*DESCRIPTION OF THE TASK:*
Show every line containing "this" by copying it.

*DATA ENTRIES:*
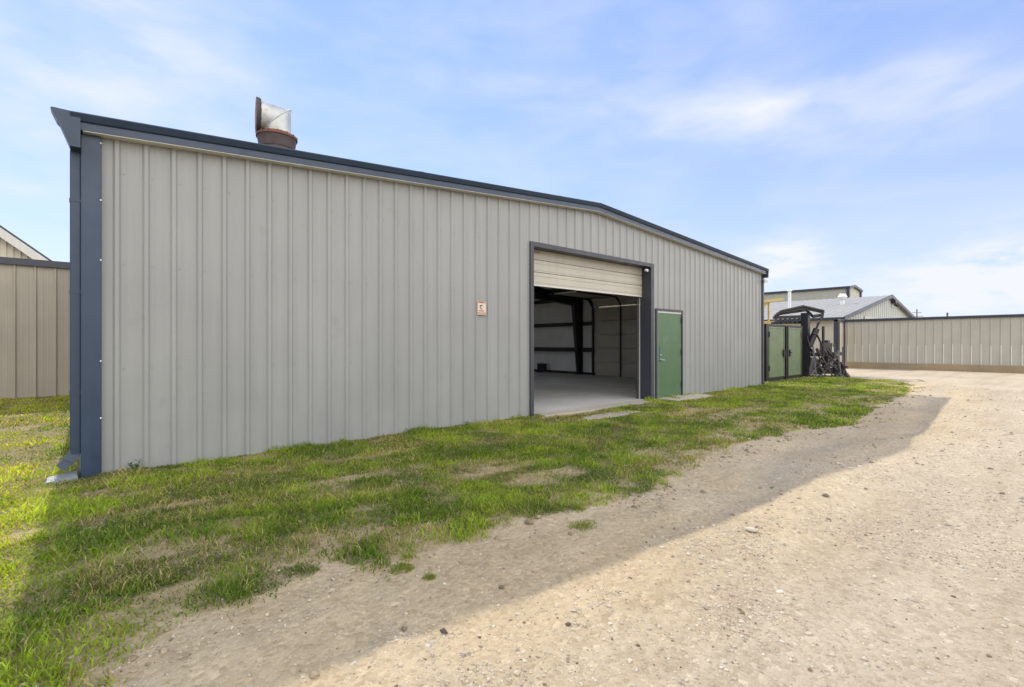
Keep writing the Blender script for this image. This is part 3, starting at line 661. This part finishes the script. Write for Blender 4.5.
# ------------------------------------------------------------------ background buildings
# A
t=thing('gable_shed',(50,18,0),'long cream metal building with pale grey gable roof beyond the yard fence','building')
AX0,AX1,AY0,AY1,AE,AM=37.9,62.3,10.4,44,3.23,5.44; am=(AX0+AX1)/2
az=lambda X: AE+(AM-AE)*(1-abs(X-am)/(am-AX0))
mb=MB(); ribbed(mb,(AX0,AY0,0),(1,0,0),(0,-1,0),AX1-AX0,.6,-.1,lambda s:az(AX0+s)-.05,off=.3,extra=(am-AX0,)); mb.build('wall',M['gable'],t)
mb=MB(); ribbed(mb,(AX0,AY0,0),(0,1,0),(-1,0,0),AY1-AY0,.6,-.1,lambda s:AE-.05,off=.3); mb.build('wall',M['cream'],t)
mb=MB()
for sgn in (-1,1):
    xe=am+sgn*(am-AX0+.35); ze=az(AX0)-.06
    P0=Vector((xe,AY0-.25,ze)); 
    nrm_=Vector((sgn*(AM-AE),0,(am-AX0))).normalized()
    L=AY1-AY0; k=0
    ys_=np.arange(0,L,.5)
    for y0_ in ys_:
        for a_,b_,d0,d1 in ((0,.42,0,0),(.42,.45,0,.04),(.45,.47,.04,.04),(.47,.5,.04,0)):
            pa=[Vector((xe,AY0-.25+y0_+a_,ze))+nrm_*d0,Vector((am,AY0-.25+y0_+a_,AM))+nrm_*d0]; pb=[Vector((xe,AY0-.25+y0_+b_,ze))+nrm_*d1,Vector((am,AY0-.25+y0_+b_,AM))+nrm_*d1]
            mb.add([pa[0],pb[0],pb[1],pa[1]],[(0,1,2,3)])
ar=mb.build('roof',M['rooflite'],t)
mb=MB()
for sgn in (-1,1): mb.bar((am,AY0-.27,AM-.06),(am+sgn*(am-AX0+.4),AY0-.27,az(AX0)-.12),.12,.26,0,(0,1,0)) if False else mb.prism([(am,AY0-.33,AM+.05),(am,AY0-.33,AM-.20),(am+sgn*(am-AX0+.4),AY0-.33,AE-.26),(am+sgn*(am-AX0+.4),AY0-.33,AE-.01)],(0,.10,0))
mb.build('rake_trim',M['trimgrey'],t)
mb=MB(); mb.box(AX0-.5,AX0-.34,AY0-.2,AY1,AE-.24,AE-.04); mb.build('gutter',M['trimgrey'],t)
mb=MB(); mb.tube((44.4,15.9,4.3),(44.4,15.9,5.85),.12,.12,12); mb.tube((44.4,15.9,5.85),(44.4,15.9,6.0),.2,.16,12); mb.build('pipe',M['white'],ar)
mb=MB(); mb.tube((45.2,12.3,4.5),(45.2,12.3,4.95),.14,.14,12); mb.tube((45.2,12.3,4.95),(45.2,12.3,5.15),.22,.34,14); mb.tube((45.2,12.3,5.15),(45.2,12.3,5.4),.34,.2,14); mb.build('turbine_vent',M['white'],ar)
mb=MB(); mb.box(am+.9,am+1.4,AY0-.35,AY0-.05,AM-.62,AM-.4); mb.bar((am+1.15,AY0-.2,AM-.7),(am+1.15,AY0-.5,AM-.9),.2,.14); mb.build('wall_lamp',M['black'],t)
for X_ in (43.2,):
    mb=MB(); mb.box(X_,X_+2.6,AY0-.05,AY0-.038,2.2,3.5); mb.build('panel_patch',M['greenish'],t)
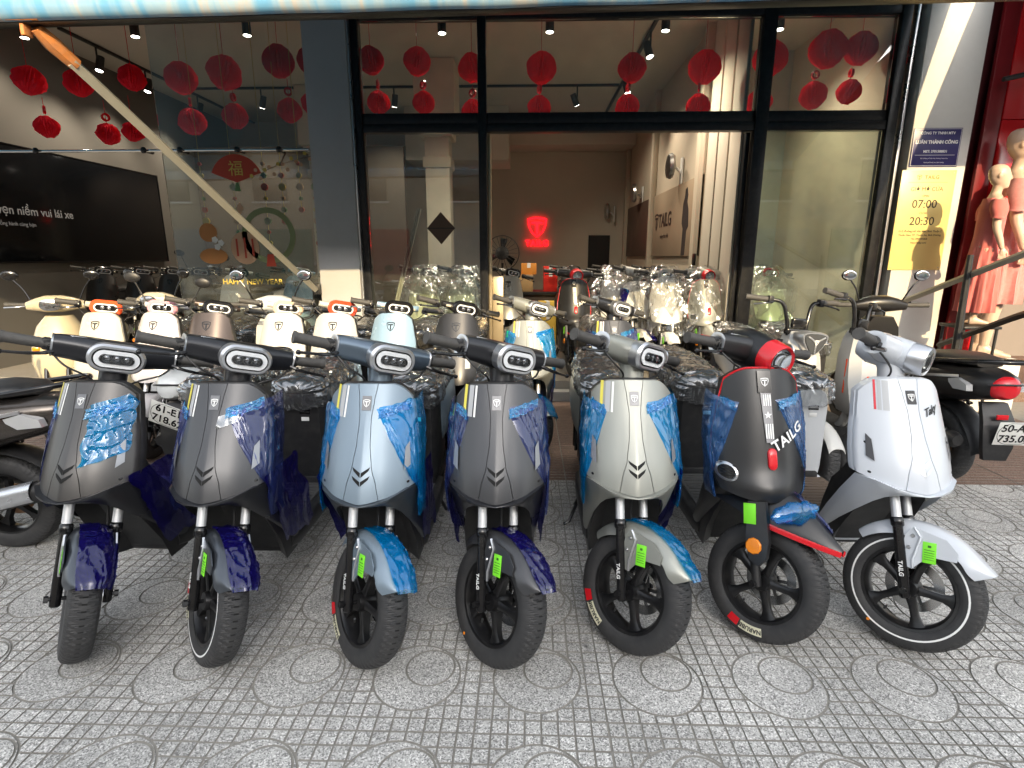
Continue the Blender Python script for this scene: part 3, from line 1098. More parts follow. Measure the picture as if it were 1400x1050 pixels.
        def rib(s):
            mb = MB()
            for s in (s,):
                mb.add(tube([(.0745 * s, .040, .225), (.0765 * s, .012, .20), (.0765 * s, .012, .115), (.0745 * s, .003, .085)], .0045, 6))
            return mb
        for s in (-1, 1):
            put('bracket_edge', cm(('frib', s), lambda: rib(s)), M_SILVER if st.get('edge', True) else st['fender'], fd)
        for k, zz in enumerate((.195, .150)):
            put('bolt', cm(('fbolt', k), lambda: MB().add(lathe([(-.079, .0), (-.079, .004), (-.074, .0075), (-.070, .009)], 10, 'x'), T(0, .036, zz))), M_STEEL, fd)
        stk = put('label_sticker', cm('grst', lambda: MB().add(rbox(.0016, .040, .074, .0006))), M_GREEN, fd, T(-.0758, -.026, .160) @ RX(-15))
        put('print', cm('grpr', lambda: MB().add(rbox(.0008, .010, .008, .0003, (-.0011, .0, .022))).add(rbox(.0008, .030, .002, .0003, (-.0011, 0, .009))).add(rbox(.0008, .030, .002, .0003, (-.0011, 0, .000))).add(rbox(.0008, .030, .0016, .0003, (-.0011, 0, -.008))).add(rbox(.0008, .030, .0016, .0003, (-.0011, 0, -.016))).add(rbox(.0008, .030, .0016, .0003, (-.0011, 0, -.024)))), M_GREENT, stk)
        if st.get('film'):
            key = ('ffilm', st['seed'])

            def ff(u, v):
                v2 = .005 + .70 * v
                uu = .30 + .72 * u
                x, y, z = fen(min(uu, 1.0), v2)
                d = Vector((0.25 * (u - .4), y, z)).normalized()
                k = .0030 + .0055 * max(0, ridge(u * 2.5 + st['seed'] + v * 2, v * 3, st['seed'])) ** 5 + .004 * max(0, ridge(u * 5, v * 9 + st['seed'])) ** 6 + .0012 * nz(u * 9, v * 9, st['seed'])
                if uu > 1.0:
                    k += .004
                p = Vector((x + (.004 if u > .8 else 0), y, z)) + d * k
                if v < .06:
                    p += Vector((0, -.006, -.012 * (1 - v / .06)))
                return p
            put('protective_film', cm(key, lambda: MB().add(grid(ff, 36, 54)), 60), M_FILMS if st['film_mat'] is M_FILMD else st['film_mat'], fd)
    else:
        def fenB(u, v):
            y = -.205 + .46 * v
            s = -1 + 2 * u
            w = .012 + .085 * math.sin(min(1, v * 1.45) * PI / 2) ** .8 * (1 - .35 * max(0, (v - .7) / .3))
            ze = .225 + .03 * max(0, v - .6)
            zt = ze + .012 + .125 * math.sin(min(1.0, v * 1.5) * PI / 2) * (1 - .5 * max(0, (v - .65) / .35))
            z = ze + (zt - ze) * (1 - abs(s) ** 2.6)
            return (w * s, y, z)
        fd = put('front_mudguard', cm('fenderB', lambda: MB().add(slab(fenB, 18, 30, (0, .001, -.004)))), st['fender'], t, M @ A)

        def redge():
            mb = MB()
            for s in (0, 1):
                pts = [Vector(fenB(s, v)) + Vector(((.004 if s else -.004), -.002, -.003)) for v in [k / 14 * .62 for k in range(15)]]
                mb.add(tube(pts, .0085, 6, sq=(.6, 1.3)))
            return mb
        put('red_edge', cm('fredge', redge), M_RED, fd)
        if st.get('film'):
            def fB(u, v):
                x, y, z = fenB(.45 + .5 * u, .12 + .6 * v)
                return (x + .003, y, z + .006 + .010 * max(0, ridge(u * 3, v * 4)) ** 3)
            put('protective_film', cm('fBf', lambda: MB().add(grid(fB, 18, 30)), 60), M_FILMD, fd)

            def knot(u, v):
                a = v * 2 * PI
                x = -.19 + .20 * u
                rr = (.010 + .022 * abs(nz(u * 7, v * 4, 4)) + .016 * math.sin(PI * u)) * min(1, 8 * u, 8 * (1 - u))
                return (x, -.02 - .06 * u + rr * math.cos(a), .33 + .02 * nz(u * 4, 2) - .05 * (1 - u) + rr * 1.3 * math.sin(a))
            put('twisted_film', cm('fBk', lambda: MB().add(grid(knot, 22, 16)), 60), M_FILM, fd)
    return wh


def arc_patch(r0, r1, a0, a1, x):
    n = 8
    v, f = [], []
    for k in range(n + 1):
        t = R(a0 + (a1 - a0) * k / n)
        v += [Vector((x, -r0 * math.cos(t), r0 * math.sin(t))), Vector((x, -r1 * math.cos(t), r1 * math.sin(t)))]
    for k in range(n):
        f.append((2 * k, 2 * k + 1, 2 * k + 3, 2 * k + 2))
    return v, f


def bend_text(s, size, r, deg, x):
    v, f = text_vf(s, size, .0003, bold=.0006)
    out = []
    for p in v:
        a = R(deg) - p.x / r
        rr = r + p.z
        out.append(Vector((x + p.y, -rr * math.cos(a), rr * math.sin(a))))
    return out, f


# ---------------------------------------------------------------- shields
SHIELDS = {
    'A': dict(W=[(.40, .150), (.55, .172), (.62, .178), (.71, .176), (.80, .170), (.90, .158), (.97, .149)], top=.972, rnd=(.080, .070, .046), tip=.594, side=.628, C=[(.59, .060), (.64, .051), (.71, .032), (.78, .0225), (.86, .0195), (.92, .026), (.97, .034)], y0=-.030, sl=.525, bow=.112),
    'B': dict(W=[(.45, .120), (.52, .150), (.60, .172), (.70, .178), (.80, .172), (.90, .158), (1.0, .140)], top=1.005, rnd=(.055, .095, .055), tip=.535, side=.56, C=None, y0=.015, sl=.36, bow=.105),
    'C': dict(W=[(.45, .140), (.60, .165), (.75, .176), (.88, .168), (.97, .150), (1.03, .135)], top=1.025, rnd=(.07, .075, .05), tip=.55, side=.58, C=None, y0=-.01, sl=.45, bow=.095),
}


class Shield:
    def __init__(s, k):
        s.k = k
        s.d = SHIELDS[k]

    def W(s, z):
        return lerp_tab(s.d['W'], z)

    def zt(s, x):
        a, b, h = s.d['rnd']
        q = max(0, abs(x) - a) / b
        return s.d['top'] - h * q * q - .012 * (x / .15) ** 2

    def zb(s, x):
        q = min(1, abs(x) / .178)
        return s.d['tip'] + (s.d['side'] - s.d['tip']) * q ** 1.5

    def Y(s, x, z):
        d = s.d
        q = abs(x) / .178
        y = d['y0'] + (z - .55) * d['sl'] + d['bow'] * q ** 2.4
        y += .012 * max(0, 1 - (z - d['tip']) / .12) ** 2
        if s.k == 'A':
            y -= .012 * max(0, 1 - abs(x) / .055) * min(1, max(0, (.92 - z) / .25))
        if s.k == 'B':
            y -= .020 * math.exp(-((z - .57) / .05) ** 2) * max(0, 1 - q)
        return y

    def P(s, x, z, o=0.0):
        return Vector((x, s.Y(x, z) - o, z))

    def panel(s, side, u, v, o=0.0):
        """side -1/0/1: left, centre, right panel"""
        d = s.d
        z0 = d['tip'] + (d['top'] - d['tip']) * v
        if d['C']:
            c = lerp_tab(d['C'], z0)
            if side == 0:
                x = (-c + 2 * c * u)
            else:
                a, b = c + .0022, s.W(z0)
                x = side * (a + (b - a) * u)
        else:
            x = (-1 + 2 * u) * s.W(z0)
        z = s.zb(x) + (s.zt(x) - s.zb(x)) * v
        return s.P(x, z, o)


SH = {k: Shield(k) for k in SHIELDS}


def wrap(vf, sh, x, z, rot=0.0, o=.0012):
    """lay flat artwork (x, z) on the shield"""
    v, f = vf
    c, s_ = math.cos(R(rot)), math.sin(R(rot))
    out = []
    for p in v:
        px, pz = x + p.x * c - p.z * s_, z + p.x * s_ + p.z * c
        out.append(sh.P(px, pz, o) + Vector((0, p.y, 0)))
    return out, f


def quad_patch(sh, pts, o=.0012, n=6):
    """patch on the shield between four (x, z) corners"""
    a, b, c, d = [Vector(p) for p in pts]

    def fn(u, v):
        p = (a.lerp(b, u)).lerp(d.lerp(c, u), v)
        return sh.P(p.x, p.y, o)
    return slab(fn, 3, n, (0, .0010, 0))


def film_patch(sh, side, z0, z1, xin, seed, back=.09, drop=0.0, amp=.010):
    rs = random.Random(int(seed * 7 + side))
    lines = [(rs.uniform(-.2, 1.1), rs.uniform(-.5, .35), rs.uniform(.006, .016), rs.uniform(.0015, .0042)) for _ in range(9)]
    lines += [(rs.uniform(0, 1), rs.uniform(.8, 2.2), rs.uniform(.008, .018), rs.uniform(.001, .003)) for _ in range(4)]
    """crumpled sheet stuck over one flank of the shield and folded round its edge; xin(t) inner edge, t=0 at the bottom"""
    def fn(u, v):
        z = z0 + (z1 - z0) * v
        xi = xin(v)
        w = sh.W(z) + .003
        k = u * 1.35
        r = max(0, ridge(u * 4.0 + seed + v * .8, v * 1.6, seed)) ** 5
        r2 = nz(u * 9 + seed, v * 5, 2.0)
        band = math.exp(-((v - .93) / .06) ** 2)
        h = .0022 + amp * .55 * r * (.25 + u) + .0012 * r2 + band * .005 * max(0, ridge(u * 5 + seed, v * 14, seed + 2)) ** 2
        for c_, m_, w_, a_ in lines:
            dd = (u - c_ - m_ * (v - .5) + .05 * nz(v * 3, c_ * 9)) / w_
            if abs(dd) < 3:
                h += a_ * math.exp(-dd * dd)
        edge = min(1, 12 * min(u, 1 - u, v, 1 - v) + .25)
        h *= edge
        if k <= 1:
            x = xi + (w - xi) * k
            p = sh.P(side * x, z, h + .0015)
        else:
            q = (k - 1) / .35
            p = sh.P(side * w, z, 0) + Vector((side * (.004 + h), .0 + back * q, 0))
        p.x += side * .004 * nz(v * 9, u * 3, seed + 3)
        p.z += .004 * nz(u * 4, v * 3, seed + 7) + .022 * (u - .3) * v
        if drop and v < .2:
            p.z -= drop * (1 - v / .2) * u
            p.y += drop * .5 * (1 - v / .2) * u
        return p
    return grid(fn, 56, 60)


def film_fold(sh, side, z, x0, x1, seed):
    """the bunched upper hem of a film"""
    def fn(u, v):
        x = x0 + (x1 - x0) * u
        zz = z + .022 * (u - .3) + .016 * (v - .5) * (1 + .5 * nz(u * 5, seed)) * 2
        zz = min(zz, sh.zt(side * x) - .006)
        h = .004 + .007 * max(0, ridge(u * 7 + seed, v * 3, seed)) ** 2 + .003 * nz(u * 16, v * 9, seed)
        return sh.P(side * x, zz, h)
    return grid(fn, 40, 14)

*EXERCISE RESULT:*
Keep writing the Blender script for this image. This is part 3, starting at line 661. This part finishes the script. Write for Blender 4.5.
Continue the Blender Python script for this scene: part 3, from line 1098. More parts follow. Measure the picture as if it were 1400x1050 pixels.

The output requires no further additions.